I do. All of the places I lived and visited in my younger life were made special in part because they contrasted with what I had been given by my home. Cavafy tells us that the gift of travel, of being Elsewhere, only makes sense because we come from somewhere else, and we long to return there. That is, even if we don’t want to return to our literal home, we do long for a place we can truly call home, a place of rest, of stillness, of permanence.

A Christian should read this eschatologically. That is, our pilgrim journey in the mortal life only makes sense if we believe that we are going to our true and only home in the afterlife. Or, to be more metaphysical about it, the goodness of this world is guaranteed by the next one, by transcendence. But we cannot storm heaven on our own power. In Dante, Ulysses’ sin included hubris; the captain wanted to get to heaven (or rather, its antechamber, the island mountain of Purgatory) on his own terms, not those ordained by God.

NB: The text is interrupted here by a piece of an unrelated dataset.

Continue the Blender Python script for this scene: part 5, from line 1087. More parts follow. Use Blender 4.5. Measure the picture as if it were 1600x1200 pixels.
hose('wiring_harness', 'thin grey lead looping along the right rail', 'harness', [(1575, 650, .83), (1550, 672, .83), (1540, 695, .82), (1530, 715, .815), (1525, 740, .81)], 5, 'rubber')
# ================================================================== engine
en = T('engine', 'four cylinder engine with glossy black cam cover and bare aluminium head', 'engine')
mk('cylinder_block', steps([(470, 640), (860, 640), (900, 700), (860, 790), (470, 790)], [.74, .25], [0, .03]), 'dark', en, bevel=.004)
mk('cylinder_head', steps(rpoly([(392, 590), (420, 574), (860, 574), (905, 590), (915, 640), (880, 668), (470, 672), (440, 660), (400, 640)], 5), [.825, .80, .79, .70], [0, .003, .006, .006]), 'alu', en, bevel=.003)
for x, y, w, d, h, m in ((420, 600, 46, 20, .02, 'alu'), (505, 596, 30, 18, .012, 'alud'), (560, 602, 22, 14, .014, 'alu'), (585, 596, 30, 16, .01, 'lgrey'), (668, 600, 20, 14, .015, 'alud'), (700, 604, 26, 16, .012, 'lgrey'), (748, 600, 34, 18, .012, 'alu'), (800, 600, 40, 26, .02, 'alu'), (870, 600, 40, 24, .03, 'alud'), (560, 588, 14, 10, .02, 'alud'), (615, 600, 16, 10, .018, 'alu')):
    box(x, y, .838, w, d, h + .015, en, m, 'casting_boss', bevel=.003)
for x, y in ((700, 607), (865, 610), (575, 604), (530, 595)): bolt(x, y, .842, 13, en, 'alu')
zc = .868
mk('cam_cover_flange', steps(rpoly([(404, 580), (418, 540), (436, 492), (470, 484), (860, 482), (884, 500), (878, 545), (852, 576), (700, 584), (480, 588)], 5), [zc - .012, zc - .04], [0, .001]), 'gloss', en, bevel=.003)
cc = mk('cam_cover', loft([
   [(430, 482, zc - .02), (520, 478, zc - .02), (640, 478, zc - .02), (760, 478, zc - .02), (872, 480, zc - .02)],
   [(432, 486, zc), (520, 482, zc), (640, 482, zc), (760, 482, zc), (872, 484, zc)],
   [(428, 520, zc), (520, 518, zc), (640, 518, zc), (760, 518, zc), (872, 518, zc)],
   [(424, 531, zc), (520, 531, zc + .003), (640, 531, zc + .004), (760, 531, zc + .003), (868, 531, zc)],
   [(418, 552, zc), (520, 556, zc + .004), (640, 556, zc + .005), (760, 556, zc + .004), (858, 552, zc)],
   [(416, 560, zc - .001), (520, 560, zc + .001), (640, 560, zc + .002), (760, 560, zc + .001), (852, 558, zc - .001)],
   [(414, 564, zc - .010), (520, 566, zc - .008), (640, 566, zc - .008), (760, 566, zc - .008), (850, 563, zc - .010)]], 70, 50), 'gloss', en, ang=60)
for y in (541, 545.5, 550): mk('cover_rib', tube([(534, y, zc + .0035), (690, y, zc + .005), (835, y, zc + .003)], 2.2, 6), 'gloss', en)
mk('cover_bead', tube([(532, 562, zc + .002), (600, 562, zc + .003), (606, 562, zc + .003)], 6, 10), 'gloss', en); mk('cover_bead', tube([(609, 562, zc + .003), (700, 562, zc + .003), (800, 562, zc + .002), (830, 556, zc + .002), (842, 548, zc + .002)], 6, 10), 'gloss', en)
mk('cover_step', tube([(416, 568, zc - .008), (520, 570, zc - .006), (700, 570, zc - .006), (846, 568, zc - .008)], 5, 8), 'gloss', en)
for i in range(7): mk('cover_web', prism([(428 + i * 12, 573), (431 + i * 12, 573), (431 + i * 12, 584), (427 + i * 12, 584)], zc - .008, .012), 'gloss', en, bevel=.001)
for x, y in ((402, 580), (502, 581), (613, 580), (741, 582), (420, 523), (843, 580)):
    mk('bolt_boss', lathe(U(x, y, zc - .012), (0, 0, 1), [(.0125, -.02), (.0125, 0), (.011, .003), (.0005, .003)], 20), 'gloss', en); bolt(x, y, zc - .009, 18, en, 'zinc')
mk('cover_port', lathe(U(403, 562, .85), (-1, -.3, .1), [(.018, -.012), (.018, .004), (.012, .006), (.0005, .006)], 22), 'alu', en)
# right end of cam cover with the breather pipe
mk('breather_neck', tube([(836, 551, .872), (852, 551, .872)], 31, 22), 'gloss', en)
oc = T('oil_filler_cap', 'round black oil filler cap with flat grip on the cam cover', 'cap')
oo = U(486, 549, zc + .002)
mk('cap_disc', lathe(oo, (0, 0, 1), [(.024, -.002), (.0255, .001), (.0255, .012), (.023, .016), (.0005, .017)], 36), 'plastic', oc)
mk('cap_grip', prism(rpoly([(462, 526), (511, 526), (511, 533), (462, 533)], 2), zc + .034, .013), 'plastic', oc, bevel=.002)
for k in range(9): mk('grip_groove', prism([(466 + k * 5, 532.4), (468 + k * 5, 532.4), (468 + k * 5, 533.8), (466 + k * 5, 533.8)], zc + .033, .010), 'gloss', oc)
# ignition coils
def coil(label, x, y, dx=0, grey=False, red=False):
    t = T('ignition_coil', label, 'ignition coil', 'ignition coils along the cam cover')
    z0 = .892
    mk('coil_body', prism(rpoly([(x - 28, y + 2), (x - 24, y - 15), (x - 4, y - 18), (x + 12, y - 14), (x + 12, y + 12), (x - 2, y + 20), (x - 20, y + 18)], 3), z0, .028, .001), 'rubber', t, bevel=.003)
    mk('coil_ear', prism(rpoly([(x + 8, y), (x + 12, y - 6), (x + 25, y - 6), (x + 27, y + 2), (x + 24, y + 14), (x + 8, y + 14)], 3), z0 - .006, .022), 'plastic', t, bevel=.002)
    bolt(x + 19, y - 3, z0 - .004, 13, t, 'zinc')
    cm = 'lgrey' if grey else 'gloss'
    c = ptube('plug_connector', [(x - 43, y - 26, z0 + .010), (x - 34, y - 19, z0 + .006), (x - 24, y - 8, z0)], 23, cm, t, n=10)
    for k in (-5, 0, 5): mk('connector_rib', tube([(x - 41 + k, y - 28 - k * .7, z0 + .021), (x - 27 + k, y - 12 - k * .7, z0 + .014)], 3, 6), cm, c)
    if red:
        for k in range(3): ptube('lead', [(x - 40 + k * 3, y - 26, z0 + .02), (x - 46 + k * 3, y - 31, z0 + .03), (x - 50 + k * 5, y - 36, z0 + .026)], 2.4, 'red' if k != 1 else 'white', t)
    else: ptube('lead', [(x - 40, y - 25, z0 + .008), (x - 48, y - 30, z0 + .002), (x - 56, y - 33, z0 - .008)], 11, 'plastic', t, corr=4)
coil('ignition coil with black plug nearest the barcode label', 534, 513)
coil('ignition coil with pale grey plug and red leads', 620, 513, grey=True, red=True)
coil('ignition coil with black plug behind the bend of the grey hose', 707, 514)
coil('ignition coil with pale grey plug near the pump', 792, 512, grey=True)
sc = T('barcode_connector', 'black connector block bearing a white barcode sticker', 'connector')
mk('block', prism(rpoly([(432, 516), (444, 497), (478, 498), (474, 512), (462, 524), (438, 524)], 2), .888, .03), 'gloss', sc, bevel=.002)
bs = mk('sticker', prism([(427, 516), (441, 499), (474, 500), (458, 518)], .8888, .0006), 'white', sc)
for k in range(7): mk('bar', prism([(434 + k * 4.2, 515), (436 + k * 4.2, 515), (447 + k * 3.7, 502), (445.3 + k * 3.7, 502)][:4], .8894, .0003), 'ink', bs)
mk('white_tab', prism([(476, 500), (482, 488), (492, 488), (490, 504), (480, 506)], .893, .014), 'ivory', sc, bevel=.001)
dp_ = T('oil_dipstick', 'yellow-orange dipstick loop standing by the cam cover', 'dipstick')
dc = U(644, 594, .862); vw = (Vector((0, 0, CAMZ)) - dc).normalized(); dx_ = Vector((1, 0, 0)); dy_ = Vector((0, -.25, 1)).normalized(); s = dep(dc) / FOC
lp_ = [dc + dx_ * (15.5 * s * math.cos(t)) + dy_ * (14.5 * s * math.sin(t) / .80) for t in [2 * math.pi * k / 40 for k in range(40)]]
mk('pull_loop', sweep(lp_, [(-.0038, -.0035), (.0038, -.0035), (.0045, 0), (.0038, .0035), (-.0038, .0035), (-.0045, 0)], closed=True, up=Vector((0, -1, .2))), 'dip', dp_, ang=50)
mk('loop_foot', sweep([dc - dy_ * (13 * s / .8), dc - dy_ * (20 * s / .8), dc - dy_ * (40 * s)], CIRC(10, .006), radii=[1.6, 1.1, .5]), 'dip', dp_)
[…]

Hence his damnation.

The Cavafy poem, in light of Canto 26, gave me something to think about with regard to my own troubled relationship with home (or, Home). If you read How Dante Can Save Your Life, you know the story, but bear with me here. I left home and returned too early, in my mid-20s, and left again. I returned later in life, after my sister died, and found to my shock that home was not what I expected. And this is my fault, in part, because I expected more of Ithaca than it could ever give.

Here’s the thing, though: I didn’t get back in my boat and set sail again, away from Ithaca. I stayed, not because I necessarily wanted to, or because it was easy, but because I had no choice. I couldn’t put my wife and kids through another move, and as difficult as it was, the struggle with my dad and others, I had a filial duty to be here with him until the end.

I wouldn’t have sailed to my damnation like Ulysses if I had left here. Or wouldn’t I have? I realized in retrospect, from a place of rest and healing, that if I had set sail again, I never would have set out on the inner quest necessary to mature. I never would have done battle with the hidden dragons lodged in the recesses of my own heart, I would never have been given the gift of spending the last week of my father’s life on earth at his bedside, and finding real and lasting peace — for me, the Grail. Had I not stayed unhappily in Ithaca, because that was my duty to my wife, children, and parents, I would have been at sea for the rest of my life … and would not have understood why.

What’s more, if I had not had my eyes on the true Ithaca — Paradise, unity with God — I would not have had the strength and sense of purpose to endure the trials of repatriation to the mortal Ithaca. I am working on a book now that, like all my books, is really about Ithaca. It has nothing at all to do with Louisiana, or me, but it’s about Ithaca. I get that now. I get what Cavafy means in the final lines of his poem:

And if you find her poor, Ithaca did not deceive you.
As wise as you’ll have become, with so much experience,
you’ll have understood, by then, what these Ithacas mean.